Florida law enforcement agencies refuse to probe killing of Boston Marathon bombing witness

By Nick Barrickman
2 August 2013

Attempts made by the American Civil Liberties Union to obtain an independent probe into the killing of Ibragim Todashev have been rebuffed by representatives of the Florida Department of Law Enforcement (FDLE). Todashev, the 27-year-old Chechen and associate of Tamerlan Tsarnaev, was killed by Federal Bureau of Investigation (FBI) agents during an interrogation on May 22.

A letter sent Tuesday by FDLE Commissioner Gerald M. Bailey to the ACLU stated, "This is an active federal investigation; it would be inappropriate for [the state] to intervene” in the probe currently being carried out by the FBI into the circumstances surrounding the killing. Referring any subsequent questions to the FBI, the FDLE commissioner refused to make any additional comments.
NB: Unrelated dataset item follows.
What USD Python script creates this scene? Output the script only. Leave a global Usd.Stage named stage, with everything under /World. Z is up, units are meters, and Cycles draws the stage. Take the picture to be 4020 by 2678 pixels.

The stonewalling prompted the ACLU of Florida’s Executive Director Howard Simon to comment, “Secrecy fosters suspicion and the people of Florida deserve better than to be left without an explanation from their government about what led to a person being shot to death.”

Simon told the media that Bailey's refusal to investigate makes it likely that Todashev's family would pursue legal action.

Calls for an investigation have likewise been refused in Massachusetts, where the witness had been in contact with the deceased Boston Marathon bombing suspect Tamerlan Tsarnaev. Similarly, the FBI has refused to release a copy of the autopsy report on the killing to the media. Effectively, the US government has left the FBI to investigate itself.

Todashev had been questioned numerous times by federal agents in the weeks after the April 15 bombing. Official reports state that in the early morning of May 22, Todashev was in the process of confessing to a triple murder he and the elder Tsarnaev had committed in 2011 in Waltham, Massachusetts, when he “flipped out,” attacking a federal agent before being shot dead.

Conflicting reports, dutifully parroted in the press before being dropped entirely, portrayed Todashev as menacing agents with a knife or sword. The sword was subsequently reported as a pole or a broomstick. Other accounts said he had nothing in his hands when he lunged across a table at his interrogators.

These versions of events were all contradicted by autopsy photos documenting wounds suggesting that the young man had been shot while he was on the ground at point-blank range. Todashev had told his roommate before the interrogations began that he feared for his life.

The official claims of Todashev’s involvement alongside the Boston Marathon bombing suspect in a triple homicide in 2011 raise many questions contradicting the original assertions by law enforcement officials that Tsarnaev was unknown to the authorities.

It has already been reported that U.S. officials in the CIA and FBI had been contacted by Russian as well as Saudi Arabian security forces regarding the Islamist proclivities of Tsarnaev as early as March 2011, to which they did not reply. In November of that same year, the FBI closed an investigation of Tsarnaev claiming it found nothing suspicious. In 2012, Tsarnaev was allowed to travel to the North Caucasus without being detained, where he attempted to establish contacts with various Islamist separatist movements in the region before returning to the U.S. six months later.

On July 10, Dzhokhar Tsarnaev, 20, pleaded not guilty to 45 charges related to his alleged involvement in the events in Boston. The prosecution for the Obama administration insists that the brothers acted alone in carrying out the deadliest terrorist attack on US soil since September 11, 2001—which, like the Boston Marathon bombing, resulted in sweeping attacks on democratic rights, and has never been adequately explained by authorities.

Many signs point to the involvement of the intelligence agencies. At a Senate hearing July 10, for example, Boston Police Commissioner Ed Davis testified that the FBI made no attempts in the lead-up to the events to warn the city’s law enforcement about the existence of a possible terror suspect in its midst although the intelligence agencies were tracking Tamerlan Tsarnaev. Nor did it make an attempt to apprehend the suspect or make his presence known to Russian authorities upon his journeying to the North Caucasus in search of extremist ties a year earlier.

In light of the most recent developments, the official story regarding the background of the Boston events, and subsequent murder of an eyewitness is the least likely to be believed. Far more likely is that Todashev held knowledge of the elder Tsarnaev’s involvement with various Federal intelligence agencies, who were attempting to cultivate the youth for activities carried out against the U.S.’ regional rivals in the North Caucasus and surrounding areas, including in nearby Syria, where the United States is currently funding an Islamist-fueled civil war aimed at toppling the countries’ ruler, Bashar al-Assad.